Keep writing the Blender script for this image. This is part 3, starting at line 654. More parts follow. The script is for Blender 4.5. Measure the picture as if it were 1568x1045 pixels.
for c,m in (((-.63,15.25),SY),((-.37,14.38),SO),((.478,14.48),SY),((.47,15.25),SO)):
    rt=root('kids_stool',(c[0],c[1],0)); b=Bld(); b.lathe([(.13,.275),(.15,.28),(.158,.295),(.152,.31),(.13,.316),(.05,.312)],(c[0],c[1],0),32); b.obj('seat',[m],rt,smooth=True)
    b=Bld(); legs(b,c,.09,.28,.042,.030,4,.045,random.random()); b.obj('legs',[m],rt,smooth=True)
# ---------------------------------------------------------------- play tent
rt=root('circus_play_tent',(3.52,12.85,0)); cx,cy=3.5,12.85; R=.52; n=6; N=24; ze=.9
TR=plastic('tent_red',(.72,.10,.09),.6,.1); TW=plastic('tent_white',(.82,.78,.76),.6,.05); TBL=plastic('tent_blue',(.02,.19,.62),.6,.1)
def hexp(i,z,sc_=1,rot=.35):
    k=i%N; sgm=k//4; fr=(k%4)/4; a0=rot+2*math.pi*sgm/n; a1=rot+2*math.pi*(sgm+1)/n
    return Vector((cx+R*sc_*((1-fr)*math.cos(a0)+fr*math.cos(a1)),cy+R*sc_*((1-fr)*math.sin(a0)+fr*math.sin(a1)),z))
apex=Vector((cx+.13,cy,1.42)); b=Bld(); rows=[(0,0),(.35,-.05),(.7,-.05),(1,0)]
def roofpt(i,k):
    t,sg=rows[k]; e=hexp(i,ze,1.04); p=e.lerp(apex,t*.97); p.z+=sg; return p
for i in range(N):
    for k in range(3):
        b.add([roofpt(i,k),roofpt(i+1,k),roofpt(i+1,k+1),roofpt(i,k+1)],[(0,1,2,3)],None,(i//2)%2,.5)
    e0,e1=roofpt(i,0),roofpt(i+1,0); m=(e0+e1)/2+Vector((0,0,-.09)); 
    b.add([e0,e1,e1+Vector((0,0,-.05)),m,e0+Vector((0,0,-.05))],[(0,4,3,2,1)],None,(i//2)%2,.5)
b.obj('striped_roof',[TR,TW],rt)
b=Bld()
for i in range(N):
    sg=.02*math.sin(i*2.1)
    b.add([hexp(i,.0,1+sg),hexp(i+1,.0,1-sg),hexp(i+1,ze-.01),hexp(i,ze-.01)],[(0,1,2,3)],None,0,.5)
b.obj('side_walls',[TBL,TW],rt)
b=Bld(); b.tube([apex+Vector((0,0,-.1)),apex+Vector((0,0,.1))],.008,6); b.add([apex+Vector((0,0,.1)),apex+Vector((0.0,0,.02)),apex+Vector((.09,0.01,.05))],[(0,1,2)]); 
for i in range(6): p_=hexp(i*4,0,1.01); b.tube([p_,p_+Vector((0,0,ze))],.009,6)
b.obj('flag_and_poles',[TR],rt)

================

Exercise task
Nothing should be changed: write out all of the data as is.

Result of the exercise
Keep writing the Blender script for this image. This is part 3, starting at line 654. More parts follow. The script is for Blender 4.5. Measure the picture as if it were 1568x1045 pixels.
for c,m in (((-.63,15.25),SY),((-.37,14.38),SO),((.478,14.48),SY),((.47,15.25),SO)):
    rt=root('kids_stool',(c[0],c[1],0)); b=Bld(); b.lathe([(.13,.275),(.15,.28),(.158,.295),(.152,.31),(.13,.316),(.05,.312)],(c[0],c[1],0),32); b.obj('seat',[m],rt,smooth=True)
    b=Bld(); legs(b,c,.09,.28,.042,.030,4,.045,random.random()); b.obj('legs',[m],rt,smooth=True)
# ---------------------------------------------------------------- play tent
rt=root('circus_play_tent',(3.52,12.85,0)); cx,cy=3.5,12.85; R=.52; n=6; N=24; ze=.9
TR=plastic('tent_red',(.72,.10,.09),.6,.1); TW=plastic('tent_white',(.82,.78,.76),.6,.05); TBL=plastic('tent_blue',(.02,.19,.62),.6,.1)
def hexp(i,z,sc_=1,rot=.35):
    k=i%N; sgm=k//4; fr=(k%4)/4; a0=rot+2*math.pi*sgm/n; a1=rot+2*math.pi*(sgm+1)/n
    return Vector((cx+R*sc_*((1-fr)*math.cos(a0)+fr*math.cos(a1)),cy+R*sc_*((1-fr)*math.sin(a0)+fr*math.sin(a1)),z))
apex=Vector((cx+.13,cy,1.42)); b=Bld(); rows=[(0,0),(.35,-.05),(.7,-.05),(1,0)]
def roofpt(i,k):
    t,sg=rows[k]; e=hexp(i,ze,1.04); p=e.lerp(apex,t*.97); p.z+=sg; return p
for i in range(N):
    for k in range(3):
        b.add([roofpt(i,k),roofpt(i+1,k),roofpt(i+1,k+1),roofpt(i,k+1)],[(0,1,2,3)],None,(i//2)%2,.5)
    e0,e1=roofpt(i,0),roofpt(i+1,0); m=(e0+e1)/2+Vector((0,0,-.09)); 
    b.add([e0,e1,e1+Vector((0,0,-.05)),m,e0+Vector((0,0,-.05))],[(0,4,3,2,1)],None,(i//2)%2,.5)
b.obj('striped_roof',[TR,TW],rt)
b=Bld()
for i in range(N):
    sg=.02*math.sin(i*2.1)
    b.add([hexp(i,.0,1+sg),hexp(i+1,.0,1-sg),hexp(i+1,ze-.01),hexp(i,ze-.01)],[(0,1,2,3)],None,0,.5)
b.obj('side_walls',[TBL,TW],rt)
b=Bld(); b.tube([apex+Vector((0,0,-.1)),apex+Vector((0,0,.1))],.008,6); b.add([apex+Vector((0,0,.1)),apex+Vector((0.0,0,.02)),apex+Vector((.09,0.01,.05))],[(0,1,2)]); 
for i in range(6): p_=hexp(i*4,0,1.01); b.tube([p_,p_+Vector((0,0,ze))],.009,6)
b.obj('flag_and_poles',[TR],rt)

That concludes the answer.